Bundesliga. Lewandowski pożegnał się z kibicami w Dortmundzie. Dostał owację na stojąco

- Danke Borussia Dortmund! - napisał na facebooku Robert Lewandowski. Polak w sobotę zagrał ostatni mecz w Dortmundzie w koszulce Borussii. Z tej okazji dostał pamiątkową tablicę, a kibice zgotowali mu owację na stojąco. Po meczu powiedział wzruszony: To, co zaprezentowali fani, było niesamowite. Przyjęliście mnie wspaniale.

Na ponadmetrowej tablicy umieszczono zdjęcia Roberta Lewandowskiego z różnych spotkań Borussii Dortmund. Polak dostał też kwiaty. W swoim pożegnalnym meczu w Dortmundzie Lewandowski nie zdobył wprawdzie bramki, ale jego zespół wygrał z Hoffenheim 3:2.

Po meczu Polak umieścił na swoim Facebooku fotografię z pamiątkową tablicą. I napisał: Danke Borussia Dortmund! (z niem. Dziękuję Borussia Dortmund!).

Powiedział też: -To dla mnie bardzo wzruszająca chwila.

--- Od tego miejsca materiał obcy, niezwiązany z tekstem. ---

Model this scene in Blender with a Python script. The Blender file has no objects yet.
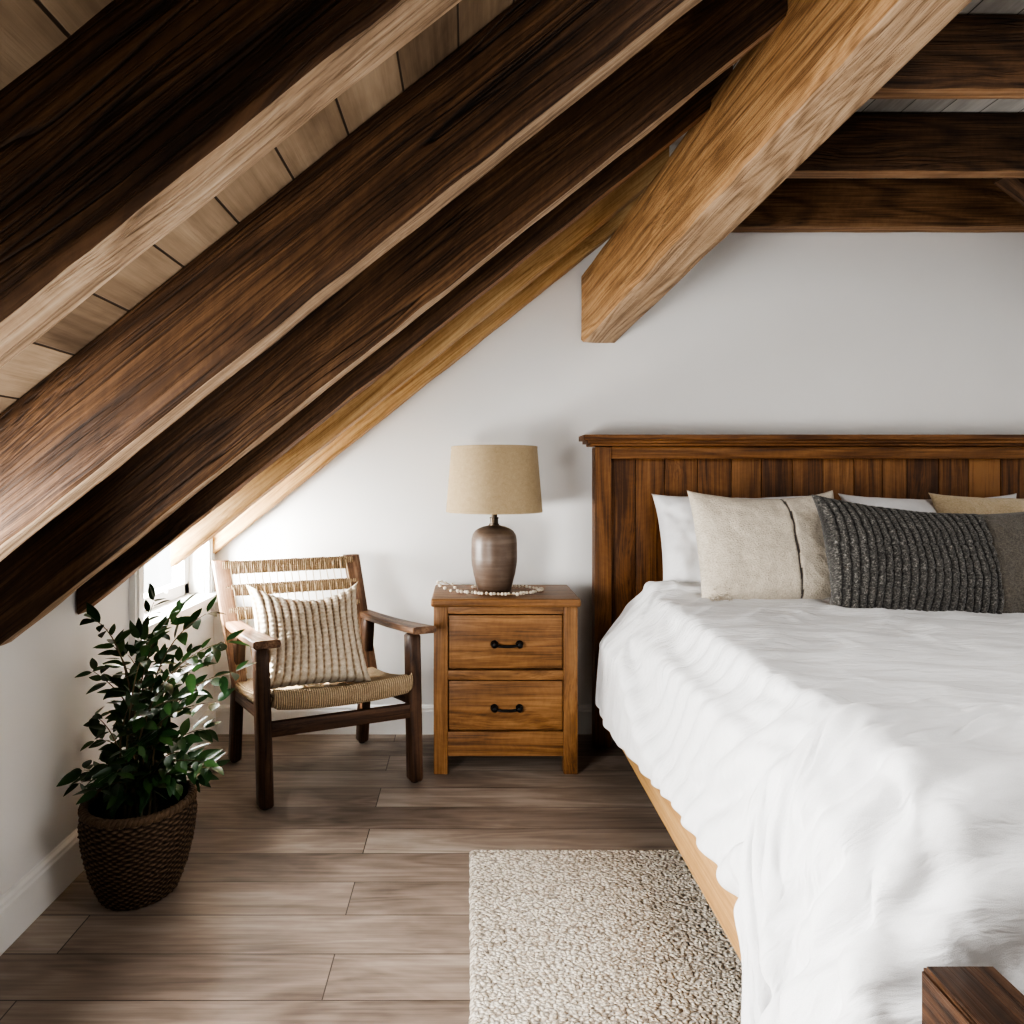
import bpy, bmesh, math, random, base64, zlib
import numpy as np
from mathutils import Vector, Matrix, noise as mnoise

random.seed(7)
SC = bpy.context.scene
COL = SC.collection
HC = 1.115            # camera height
F = 680.0             # focal length in pixels of the 1024 frame
VX, VY = 468.0, 475.0

def P(px, py, d):
    """point of the room at depth d that the photo shows at (px, py)"""
    return Vector(((px - VX) / F * d, d, HC - (py - VY) / F * d))

# ------------------------------------------------------------------ objects
def link(o, parent=None):
    COL.objects.link(o)
    if parent is not None:
        o.parent = parent
    return o

def tag(o, label, cat, group=None):
    o['label'] = label
    o['category'] = cat
    if group:
        o['group'] = group
    return o

def thing(name, label, cat, loc=(0, 0, 0), rz=0.0, group=None):
    o = bpy.data.objects.new(name, None)
    o.empty_display_size = .05
    o.location = loc
    o.rotation_euler = (0, 0, rz)
    link(o)
    return tag(o, label, cat, group)

class MB:
    """collects pieces (verts, faces, grain coords, pattern value, material index) into one mesh"""
    def __init__(self):
        self.v, self.f, self.g, self.p, self.mi = [], [], [], [], []
        self.smooth = True
    def add(self, vs, fs, gs=None, ps=None, mi=0):
        o = len(self.v)
        vs = [tuple(x) for x in vs]
        self.v += vs
        self.f += [tuple(i + o for i in q) for q in fs]
        self.g += [tuple(x) for x in (gs if gs is not None else vs)]
        self.p += list(ps) if ps is not None else [0.0] * len(vs)
        self.mi += [mi] * len(fs) if isinstance(mi, int) else list(mi)
        return self
    def obj(self, name, mats, parent=None, smooth=True, label=None, angle=40, subsurf=0):
        me = bpy.data.meshes.new(name)
        me.from_pydata(self.v, [], self.f)
        a = me.attributes.new('grain', 'FLOAT_VECTOR', 'POINT')
        a.data.foreach_set('vector', np.array(self.g, dtype=np.float32).ravel())
        b = me.attributes.new('pat', 'FLOAT', 'POINT')
        b.data.foreach_set('value', np.array(self.p, dtype=np.float32))
        if not isinstance(mats, (list, tuple)):
            mats = [mats]
        for m in mats:
            me.materials.append(m)
        me.polygons.foreach_set('material_index', np.array(self.mi, dtype=np.int32))
        me.validate()
        bm = bmesh.new(); bm.from_mesh(me)
        bmesh.ops.recalc_face_normals(bm, faces=bm.faces)
        if smooth:
            ang = math.radians(angle)
            for fc in bm.faces:
                fc.smooth = True
            for e in bm.edges:
                if len(e.link_faces) == 2 and e.calc_face_angle(0) > ang:
                    e.smooth = False
        bm.to_mesh(me); bm.free()
        o = bpy.data.objects.new(name, me)
        link(o, parent)
        if subsurf:
            md = o.modifiers.new('sub', 'SUBSURF'); md.levels = subsurf; md.render_levels = subsurf
        if label:
            o['label'] = label
        return o

def rnd_off():
    return Vector((random.uniform(-20, 20), random.uniform(-20, 20), random.uniform(-20, 20)))

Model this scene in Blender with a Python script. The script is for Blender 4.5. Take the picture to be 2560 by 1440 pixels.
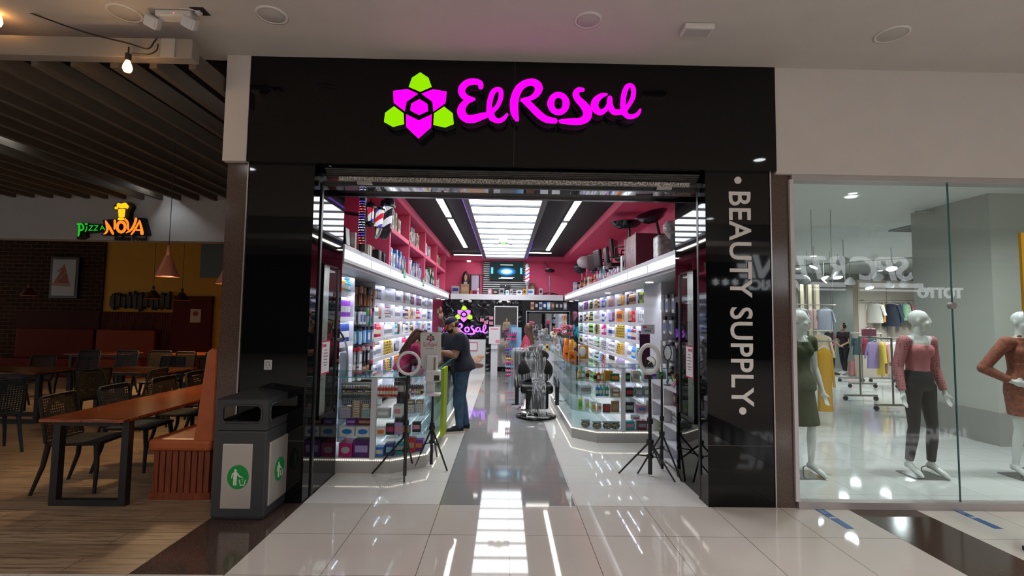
import bpy, bmesh, math, random
from mathutils import Vector, Matrix, noise
random.seed(7)
SC = bpy.context.scene
for _o in list(bpy.data.objects): bpy.data.objects.remove(_o, do_unlink=True)
COL = SC.collection
# ------------------------------------------------------------------ camera
FPX, PITCH, ROLL, YAW = 1225.7, .0632, .0144, .014
CAM = Vector((-.0587, -4.4246, 1.6347))
_f = Vector((math.sin(YAW)*math.cos(PITCH), math.cos(YAW)*math.cos(PITCH), math.sin(PITCH)))
_r = _f.cross(Vector((0, 0, 1))).normalized(); _u = _r.cross(_f)
RT = _r*math.cos(ROLL) + _u*math.sin(ROLL); UP = -_r*math.sin(ROLL) + _u*math.cos(ROLL); FW = _f
cam_d = bpy.data.cameras.new('camera'); cam = bpy.data.objects.new('camera', cam_d); COL.objects.link(cam)
cam_d.sensor_width = 36; cam_d.lens = FPX/2560*36; cam_d.clip_start = .02; cam_d.clip_end = 200
mw = Matrix.Identity(4)
for i in range(3): mw[i][0], mw[i][1], mw[i][2], mw[i][3] = RT[i], UP[i], -FW[i], CAM[i]
cam.matrix_world = mw
SC.camera = cam
def ray(x, y): return RT*((x-1280)/FPX) - UP*((y-720)/FPX) + FW
def onY(x, y, Y): d = ray(x, y); return CAM + d*((Y-CAM.y)/d.y)
def onX(x, y, X): d = ray(x, y); return CAM + d*((X-CAM.x)/d.x)
def onZ(x, y, Z): d = ray(x, y); return CAM + d*((Z-CAM.z)/d.z)
# ------------------------------------------------------------------ view, world, lights
SC.view_settings.view_transform = 'Standard'; SC.view_settings.look = 'None'
SC.view_settings.exposure = 0.3; SC.view_settings.gamma = 1.0; SC.view_settings.use_curve_mapping = False
cy = SC.cycles
cy.use_denoising = True; cy.use_adaptive_sampling = True; cy.adaptive_threshold = .1; cy.adaptive_min_samples = 16; cy.max_bounces = 5; cy.diffuse_bounces = 2; cy.glossy_bounces = 2; cy.transmission_bounces = 3
cy.transparent_max_bounces = 10; cy.sample_clamp_indirect = 4; cy.caustics_reflective = False; cy.caustics_refractive = False
cy.use_light_tree = True; cy.blur_glossy = .1
w = bpy.data.worlds.new('mall_ambient_fill'); SC.world = w; w.use_nodes = True  # even ambient light added to fill the mall
w.node_tree.nodes['Background'].inputs[0].default_value = (1, .95, .9, 1)
w.node_tree.nodes['Background'].inputs[1].default_value = .35
def area(name, loc, size, power, col, rot=(0, 0, 0), sizey=None, spread=None):
    l = bpy.data.lights.new(name, 'AREA'); l.energy = power; l.color = col; l.size = size
    if sizey: l.shape = 'RECTANGLE'; l.size_y = sizey
    if spread: l.spread = spread
    o = bpy.data.objects.new(name, l); o.location = loc; o.rotation_euler = rot; COL.objects.link(o)
    o.visible_camera = True
    return o
def spot(name, loc, power, col, angle=100, blend=.6, r=.06, tgt=None):
    l = bpy.data.lights.new(name, 'SPOT'); l.energy = power; l.color = col; l.spot_size = math.radians(angle); l.spot_blend = blend
    l.shadow_soft_size = r
    o = bpy.data.objects.new(name, l); o.location = loc; COL.objects.link(o)
    if tgt: o.rotation_euler = (Vector(tgt)-Vector(loc)).to_track_quat('-Z', 'Y').to_euler()
    return o
WARM = (1, .88, .76); COOL = (.86, .93, 1)
# overhead area light added behind the camera as soft mall fill
area('mall_fill_light', (2, -12, 6.5), 14, 1550, (1, .95, .93), sizey=7)
# ------------------------------------------------------------------ materials
_mc = {}
def M(name, col=(.8, .8, .8), rough=.5, metal=0, emit=0, ecol=None, alpha=1, spec=.5, trans=0, coat=0, ior=1.5):
    if name in _mc: return _mc[name]
    m = bpy.data.materials.new(name); m.use_nodes = True; _mc[name] = m
    b = m.node_tree.nodes['Principled BSDF']
    b.inputs['Base Color'].default_value = (*col, 1); b.inputs['Roughness'].default_value = rough
    b.inputs['Metallic'].default_value = metal; b.inputs['Specular IOR Level'].default_value = spec
    b.inputs['Alpha'].default_value = alpha; b.inputs['IOR'].default_value = ior
    b.inputs['Transmission Weight'].default_value = trans; b.inputs['Coat Weight'].default_value = coat
    if emit:
        b.inputs['Emission Color'].default_value = (*(ecol or col), 1); b.inputs['Emission Strength'].default_value = emit
    m.diffuse_color = (*col, 1)
    return m
def s2l(*c): return tuple(((v/255)/12.92 if v/255 <= .04045 else ((v/255+.055)/1.055)**2.4) for v in c)
def nodes(m): nt = m.node_tree; return nt, nt.nodes, nt.links, nt.nodes['Principled BSDF']
def glass(name, tint=(.93, .98, .96), refl=1.0, rough=.0):
    """thin pane: clear with Fresnel reflection"""
    if name in _mc: return _mc[name]
    m = bpy.data.materials.new(name); m.use_nodes = True; _mc[name] = m
    nt = m.node_tree; nt.nodes.clear()
    o = nt.nodes.new('ShaderNodeOutputMaterial'); mx = nt.nodes.new('ShaderNodeMixShader')
    t = nt.nodes.new('ShaderNodeBsdfTransparent'); t.inputs[0].default_value = (*tint, 1)
    g = nt.nodes.new('ShaderNodeBsdfGlossy'); g.inputs['Roughness'].default_value = rough
    f = nt.nodes.new('ShaderNodeFresnel'); ge = nt.nodes.new('ShaderNodeNewGeometry'); io = nt.nodes.new('ShaderNodeMapRange')
    io.inputs[3].default_value = 1.5; io.inputs[4].default_value = 1/1.5; nt.links.new(ge.outputs['Backfacing'], io.inputs[0]); nt.links.new(io.outputs[0], f.inputs[0])
    k = nt.nodes.new('ShaderNodeMath'); k.operation = 'MULTIPLY'; k.inputs[1].default_value = refl; k.use_clamp = True
    nt.links.new(f.outputs[0], k.inputs[0]); nt.links.new(k.outputs[0], mx.inputs[0])
    nt.links.new(t.outputs[0], mx.inputs[1]); nt.links.new(g.outputs[0], mx.inputs[2]); nt.links.new(mx.outputs[0], o.inputs[0])
    return m
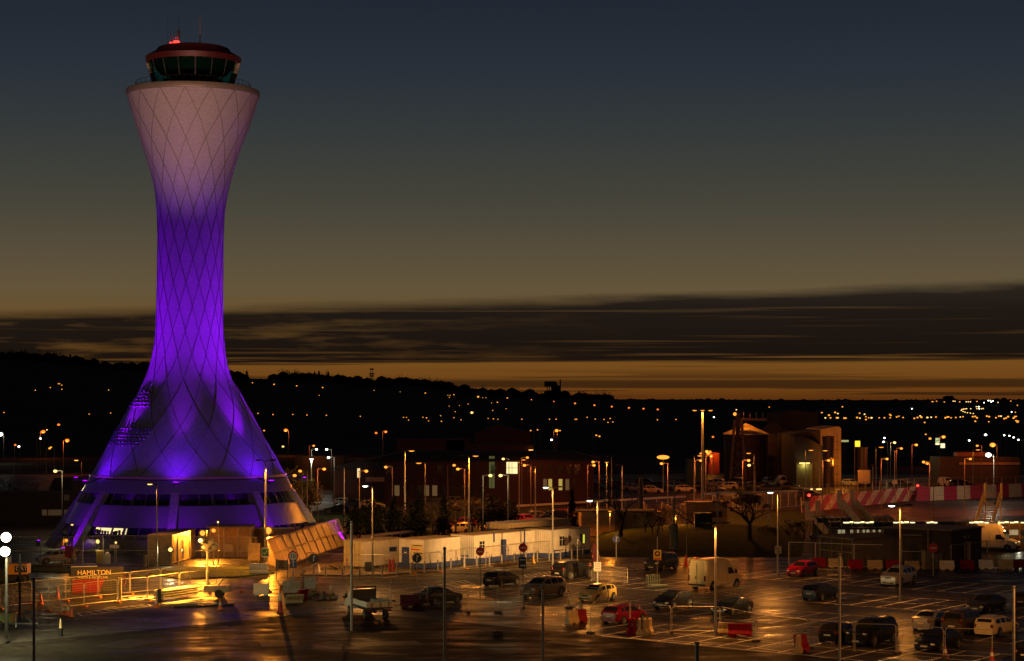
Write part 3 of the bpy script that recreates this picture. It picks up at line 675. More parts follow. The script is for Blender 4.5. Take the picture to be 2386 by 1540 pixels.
MB().box((-2.64, 0, 1.2), (.03, .04, .42)).box((-2.64, -.7, 1.2), (.03, .03, .42)).box((-2.64, .7, 1.2), (.03, .03, .42)).build('tailgate_hinge', dark, tg)
MB().box((1.42, 0, 1.62), (.08, 2.0, .9)).box((1.42, .95, 1.7), (.1, .1, 1.2)).box((1.42, -.95, 1.7), (.1, .1, 1.2)).box((1.42, 0, 2.25), (.08, 2.0, .1)).build('headboard', dark, tr)
MB().box((1.9, .1, 2.15), (.25, .9, .16)).build('roof_beacon', mat('beacon_red', (.35, .03, .02), .3, 0, 0), tr)
MB().prism([(-2.0, .3, .98), (-2.3, -.9, .98), (-.6, -.95, .98), (-.9, .2, .98)], (0, 0, .55)).build('tarpaulin_load', mat('grey_tarpaulin', (.20, .24, .22), .7), tr)
for sg in (1, -1):
    for wx in (2.45, -1.55):
        o = MB().tube((wx, sg*.68, .36), (wx, sg*.95, .36), .36, n=18).build('tyre', rubber, tr, smooth=2); MB().tube((wx, sg*.94, .36), (wx, sg*.97, .36), .17, n=12).build('rim', alloy, o)
    MB().box((-2.5, sg*.8, .72), (.08, .35, .13)).build('tail_light', lens_r, tr)
    MB().ball((2.8, sg*1.05, 1.5), .12, sx=.5, sz=1.5).build('door_mirror', trim, tr)
MB().box((-2.52, 0, .72), (.03, .5, .12)).build('number_plate', plate_m, tr)
# ---------------------------------------------------------------- site cabins, containers, low buildings
white_w = mat('cabin_white_steel', (.66, .62, .54), .55, 0, .12, 1.2, spec=.3)
cream_w = mat('container_cream', (.62, .50, .24), .5, 0, .15, 1.5, spec=.3)
roof_w = mat('cabin_roof', (.40, .31, .18), .7, 0, .25, 2, spec=.2)
blue_m = mat('cabin_blue', (.035, .06, .20), .5, 0, .2, 3)
dglass = mat('dark_window', (.02, .022, .025), .1, 0, .4, 2, spec=.8)
def ribs(mb, axis, a0, a1, fixed, z0, z1, step=.28, d=.03, w=.12):
    a = a0
    while a < a1:
        if axis == 'x': mb.box((a, fixed, (z0+z1)/2), (w, d*2, z1-z0))
        else: mb.box((fixed, a, (z0+z1)/2), (d*2, w, z1-z0))
        a += step
    return mb
def cabin(name, label, cat, px, py, L_, Wd, H_, z0=.25, rz=54, body=None, end=None, skirt=True, group=None, rib=True, roof=None):
    t = thing(name, label, cat, G(px, py), R(rz), group)
    mb = MB().box((L_/2, Wd/2, z0+H_/2), (L_, Wd, H_))
    if rib: ribs(mb, 'x', .25, L_-.2, 0, z0+.12, z0+H_-.12); ribs(mb, 'y', .25, Wd-.2, 0, z0+.12, z0+H_-.12)
    mb.build('walls', body or white_w, t)
    MB().box((L_/2, Wd/2, z0+H_+.03), (L_+.16, Wd+.16, .06)).build('roof', roof or roof_w, t)
    if skirt: MB().box((L_/2, -.02, z0-.0+.13), (L_, .12, .5)).box((-.02, Wd/2, z0+.13), (.12, Wd, .5)).build('blue_skirt', blue_m, t)
    else:
        for x in (.15, L_/2, L_-.15):
            for y in (.15, Wd-.15): MB().box((x, y, z0/2), (.2, .2, z0)).build('support_block', concrete, t)
    return t
def door_x(t, y, z0, m, w=.95, h=2.0):     # in the x=0 end
    o = MB().box((-.05, y, z0+h/2), (.05, w, h)).build('door', m, t); MB().box((-.09, y+.35, z0+1), (.04, .1, .05)).build('handle', steel, o); return o
def door_y(t, x, z0, m, w=.95, h=2.0):
    o = MB().box((x, -.05, z0+h/2), (w, .05, h)).build('door', m, t); MB().box((x+.35, -.09, z0+1), (.1, .04, .05)).build('handle', steel, o); return o
def win_y(t, x, z, w=1.0, h=1.0, m=None):
    o = MB().box((x, -.06, z), (w, .04, h)).build('window', m or dglass, t)
    MB().box((x, -.085, z), (.05, .02, h)).box((x, -.085, z+.15*h), (w, .02, .05)).box((x, -.085, z+h/2), (w+.1, .03, .07)).box((x, -.085, z-h/2), (w+.1, .03, .07)).build('frame', white_w, o); return o
def win_x(t, y, z, w=1.0, h=1.0, m=None):
    o = MB().box((-.06, y, z), (.04, w, h)).build('window', m or dglass, t)
    MB().box((-.085, y, z), (.02, .05, h)).box((-.085, y, z+.15*h), (.02, w, .05)).box((-.085, y, z+h/2), (.03, w+.1, .07)).build('frame', white_w, o); return o
bluetext = mat('blue_lettering', (.04, .05, .25), .5, 0, 0); redtext = mat('red_lettering', (.5, .03, .02), .5, 0, 0); blacktext = mat('black_lettering', (.02, .02, .02), .5, 0, 0)
wtext = mat('white_lettering', (.75, .72, .6), .5, 0, 0)
RX = (R(90), 0, 0); RE = (R(90), 0, R(-90))
u1 = cabin('shipping_container', 'cream shipping container with double end doors at the left end of the cabin row', 'container', 844.7, 1329, 6.1, 2.44, 2.6, .35, skirt=False, body=white_w)
MB().box((-.05, 1.22, 1.65), (.05, 2.4, 2.5)).build('end_doors', cream_w, u1)
for y in (.35, .95, 1.5, 2.1): MB().tube((-.1, y, .45), (-.1, y, 2.85), .025, n=6).build('locking_bar', steel, u1)
for z in (.8, 1.2): MB().box((-.09, 1.22, z), (.03, 2.2, .08)).build('door_rib', mat('pale_rib', (.75, .65, .4), .5, 0, .1), u1)
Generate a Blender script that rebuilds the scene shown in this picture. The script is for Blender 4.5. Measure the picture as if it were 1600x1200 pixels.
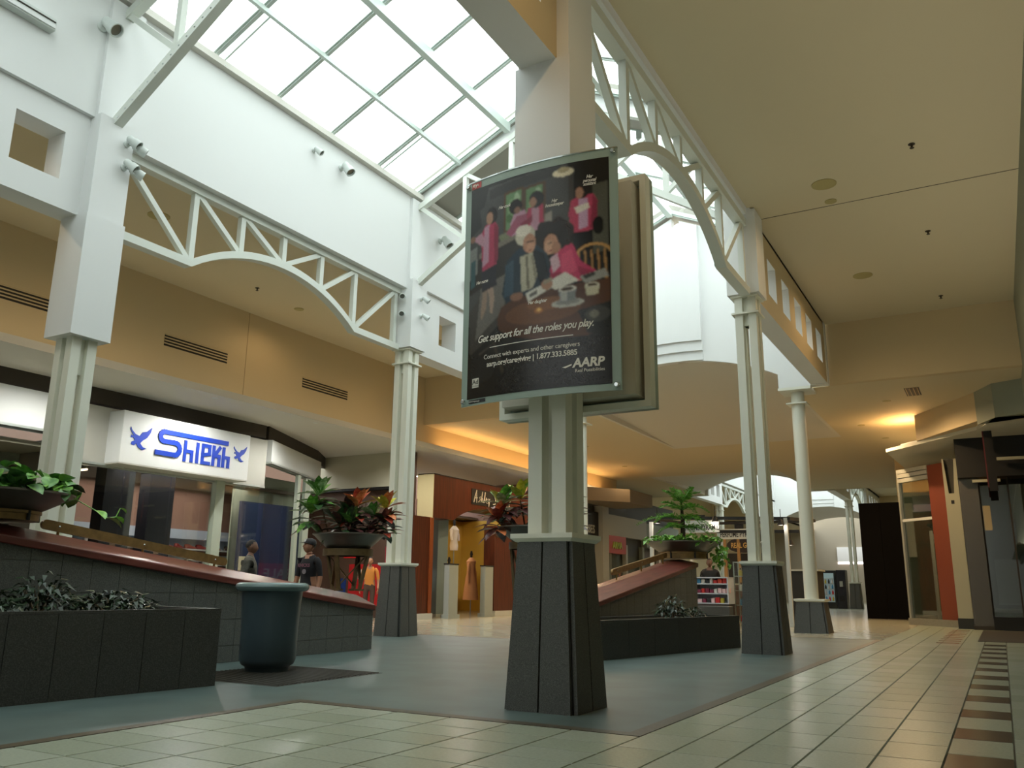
import bpy, math, random
from mathutils import Vector, Matrix
random.seed(7)
for o in list(bpy.data.objects): bpy.data.objects.remove(o)
S = bpy.context.scene
COL = S.collection
# ------------------------------------------------------------------ camera
R = ((0.8700108961, -0.1061088778, -0.4814789162), (0.4929053344, 0.2093708827, 0.8445165273), (0.0111969647, -0.9720621068, 0.2344565812))
cd = bpy.data.cameras.new('camera'); cam = bpy.data.objects.new('camera', cd); COL.objects.link(cam)
M = Matrix.Identity(4)
for i in range(3):
    M[i][0] = R[i][0]; M[i][1] = -R[i][1]; M[i][2] = -R[i][2]
M[0][3], M[1][3], M[2][3] = 0, 0, 1.0
cam.matrix_world = M
cd.sensor_width = 36; cd.lens = 1312.6 / 1600 * 36; cd.clip_start = .05; cd.clip_end = 400
S.camera = cam
# ------------------------------------------------------------------ world (bright overcast sky) and exposure
W = bpy.data.worlds.new('sky'); S.world = W; W.use_nodes = True
bg = W.node_tree.nodes['Background']; bg.inputs[0].default_value = (.955, 1.0, 1.005, 1); bg.inputs[1].default_value = 3.7
S.view_settings.view_transform = 'Standard'; S.view_settings.look = 'None'
S.view_settings.gamma = 1; S.view_settings.use_curve_mapping = False
S.view_settings.exposure = 0.0
S.cycles.use_denoising = True
S.cycles.max_bounces = 9; S.cycles.diffuse_bounces = 6; S.cycles.transparent_max_bounces = 16
S.cycles.sample_clamp_indirect = 6
WARM = (1.0, .55, .2); SOFTW = (1.0, .91, .7)
def lamp(name, kind, loc, energy, color=WARM, rot=(0, 0, 0), size=.2, sy=None, spot=150, portal=False):
    l = bpy.data.lights.new(name, kind); l.energy = energy; l.color = color
    if kind == 'AREA':
        l.size = size
        if sy: l.shape = 'RECTANGLE'; l.size_y = sy
        if portal: l.cycles.is_portal = True
    else: l.shadow_soft_size = size
    if kind == 'SPOT': l.spot_size = math.radians(spot); l.spot_blend = .6
    o = bpy.data.objects.new(name, l); COL.objects.link(o); o.location = loc; o.rotation_euler = rot
    return o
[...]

To, co zaprezentowali kibice przed i po spotkaniu, było niesamowite. Chcę podziękować wszystkim, którzy tu dziś przyszli i tak wspaniale mnie przyjęli.

Z postawy 80 tysięcy kibiców Borussii, którzy zgotowali Lewandowskiego owację na stojąco, zadowolony był trener Juergen Klopp.

- Jestem bardzo dumny, że cały stadion tak świetnie przyjął Roberta. To było niesamowite - powiedział Klopp.

 

185 spotkań w barwach Borussii

Do Dortmundu 25-letni dziś Lewandowski trafił 1 lipca 2010 roku z Lecha Poznań. "Kolejorz" zarobił na tym transferze 4,5 mln euro. W ciągu czterech lat wystąpił w 130 meczach ligowych, strzelił 72 bramki i zaliczył 31 asyst. Wyrósł na napastnika światowego formatu. W sumie Lewandowski w koszulce Borussii w oficjalnych spotkaniach zagrał 185 razy.

Od przyszłego sezonu Polak będzie występował w Bayernie Monachium, z którym podpisał kontrakt do 30 czerwca 2019 roku. Media spekulują, że w tym czasie zarobi 60 mln euro. Lewandowski chciał przejść do Bawarczyków już rok wcześniej, ale transfer został wówczas zablokowany przez Borussię. Dostał podwyżkę i musiał jeszcze jeden sezon spędzić w Dortmundzie.

Wykorzystał ten czas znakomicie. Ma za sobą kolejny bardzo udany rok i ma jeszcze szansę na koronę króla strzelców Bundesligi. W klasyfikacji zajmuje pierwszej miejsce ex aequo z napastnikiem... Bayernu Chorwatem Mario Mandzukicem. Obaj mają na koncie po 18 trafień. O koronie zdecyduje więc ostatnia kolejka.